Student house with a suffragette past
By: Jacqui Bealing
Last updated: Tuesday, 20 November 2018
For the students who live there, it is just a delightful Victorian house in a salubrious part of Brighton with amazing sea views from the top windows.
But the four-storey property that’s been owned by the University of Sussex for more than 30 years is now also celebrated for the role it has played in women’s suffrage.
On 18 November historians, campaigners, politicians, residents and councillors gathered for the unveiling of a plaque on 13 Victoria Road to commemorate one of its former occupants, Minnie Turner.
Minnie, a suffragette whose name already adorns one of Brighton & Hove’s buses, ran a guest house and refuge for activists who, like her, fought for women to be given the vote.
And in honour of her on Sunday, the crowd, many of whom were dressed in the suffragette colours of green, lilac and white, joined in singing suffragette anthems, such as The Women’s Battle Song (to the tune of Onward Christian Soldiers), and Rise up Women! (to the tune of John Brown’s Body).
“You can feel the history in the house,” said Sara Wilmot, a History and English first-year who has been living at No. 13 since the start of term. “I feel so privileged. I’ll have to read up about Minnie.”
Her housemate, Christian Wright, an engineering student from Zimbabwe, was equally impressed. He said that the house was still a place for lively debate and discussion “…although mostly about who’s taken what from the kitchen,” he joked.
The plaque was unveiled by Deputy Lieutenant of East Sussex Juliet Smith. She paid tribute to Minnie, who lived in Victoria Road from 1910 until her death in 1948, by describing her as “both a radical and a pillar of the community”.

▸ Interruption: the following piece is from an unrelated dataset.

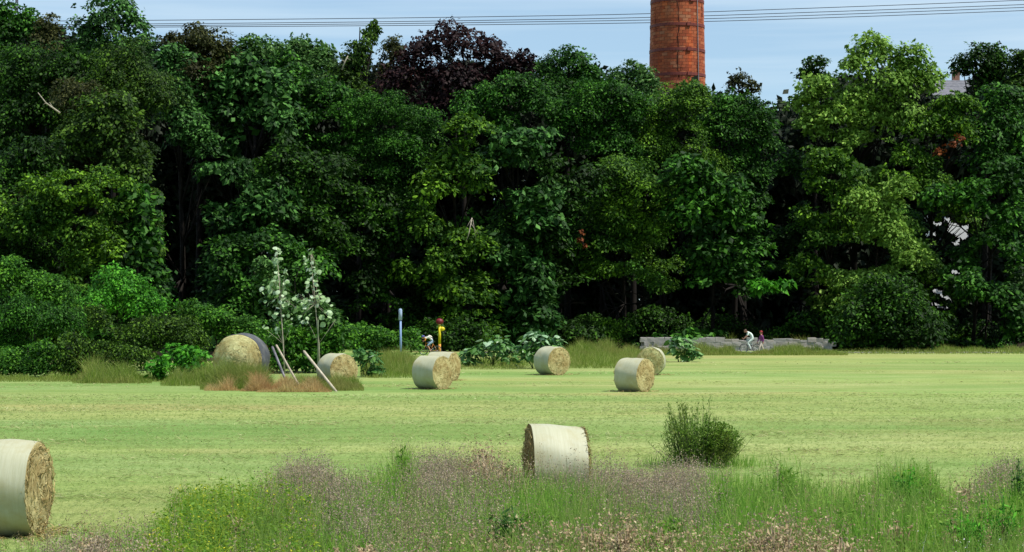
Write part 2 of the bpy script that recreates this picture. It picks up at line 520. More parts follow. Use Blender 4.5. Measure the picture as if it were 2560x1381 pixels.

She reminded those gathered that not only was 2018 the centenary of women’s partial achievement of the vote, but that 18 November was also the date in 1910 when 300 women marched on Parliament. It became known as ‘Black Friday’ for the abuse and sexual assaults the marchers suffered.
Minnie had attended the protest with Emmeline Pankhurst’s sister Mary Clarke, who also lived at Minnie’s guest house, called Sea View. Mary was arrested and, after being force fed in prison, later died in Brighton of a brain haemorrhage; becoming the first casualty of the cause.
Minnie was also arrested three times. She was sent to Holloway Prison for three months in 1911 after breaking a window at the Home Office.
Sea View, whose guests included leading suffragettes such as Emmeline and Christabel Pankhurst, Annie Kenney, Flora Drummond, and Emily Wilding Davison (who died after being hit by the King’s horse at The Derby in 1913), became a place for suffragettes to recuperate after the horrors of imprisonment.
Addressing the crowd on Sunday, Carol Dyhouse, Emeritus Professor of History at Sussex, revealed that she has been “haunted by Minnie for several decades”, not least because she lived in the same road, and that many years ago, while her own home was being renovated, she found herself staying in what was once Minnie’s dining room.
Her curiosity about its former resident led to her tracking down one of Minnie’s nieces (Minnie herself didn’t have children). Carol said: “She knew someone would come after Minnie eventually. She showed me Minnie’s sash and her Holloway Prison brooch, which are now on display in Brighton Museum.”
Brighton Pavilion MP Caroline Lucas also paid tribute to Minnie and the women who fought for the right to vote. “We need to remember how brave and radical they were. They were beaten by police, imprisoned, and force fed. It’s no surprise that Mary Clarke died from that. I just want to remember the very high price that many women paid, and for the struggles that remain ahead.”
The plaque, the first for a suffragette in Brighton, was funded by Brighton & Hove City Council after first being proposed by Brighton & Hove Women’s History Group.
At a reception afterwards at the Brighton Centre, Jean Calder, secretary of the Women’s History Group, said: “This memorial for Minnie is long overdue. She was a formidable woman who made Sea View a hub for the suffrage movement in the South East of England.”